もう一点、動画広告運用で勘違いしがちなのが、「フォーマットが増えてきたので、課金方式もまた複雑になってきている」という思い込みです。フォーマットの種類は多様になってきましたが、課金形態は2つしかありません。「インプレッション課金(CPM)」と「視聴課金(CPV)」です。検索やディスプレイに慣れていると、CPC課金やCPA課金もありそうな感じがしますが、課金はあくまでも上記の2つのみです。

複数のフォーマットを組み合わせる

最後に、スキップ「可能なもの」と「不可能なもの」を組み合わせたフォーマットです。これには、現在2種類あります。

  • Video Ad Sequencing(通称:VAS)
  • Video Reach Campaign(通称:VRC)

前者の「VAS」は、「スキップ可能なインストリーム」「スキップ不可のインストリーム」「バンパー」を組み合わせて、個々のユーザーに特定の順序で表示して、ストーリー形式でメッセージを伝えることができます。入札方式も「目標インプレッション単価」と「上限広告視聴単価」の2つを選択できます。

後者の「VRC」は、まだアルファ版のプロダクトです(20年8月現在)。「スキップ可能なインストリーム」「スキップ不可のインストリーム」「バンパー」を1つの広告グループで併用することができます。
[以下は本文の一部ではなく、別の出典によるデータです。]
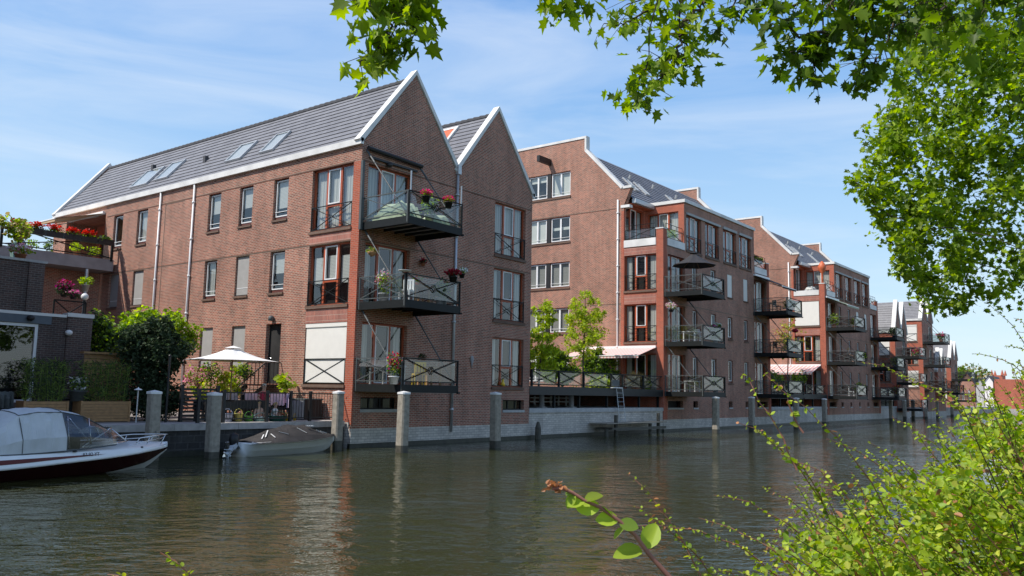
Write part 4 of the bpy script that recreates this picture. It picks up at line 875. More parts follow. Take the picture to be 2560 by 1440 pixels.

VASは「シーケンス=順番」を指定して動画広告を配信しますが、VRCは複数の動画クリエイティブを平行して配信し、Googleの機械学習が目標(≒入札方式)に対して最も効率的な組み合わせを提供します。

VRCについては、まだヘルプページに情報がありませんので、こちらの記事が参考になります。

以上です。

種類が増えてきたGoogle 広告の動画フォーマットですが、本記事が皆さんの動画広告活用の一助になれば幸いです!

※今回は、「ショッピング向けTrueView」と「アウトストリーム広告」の説明は割愛しました。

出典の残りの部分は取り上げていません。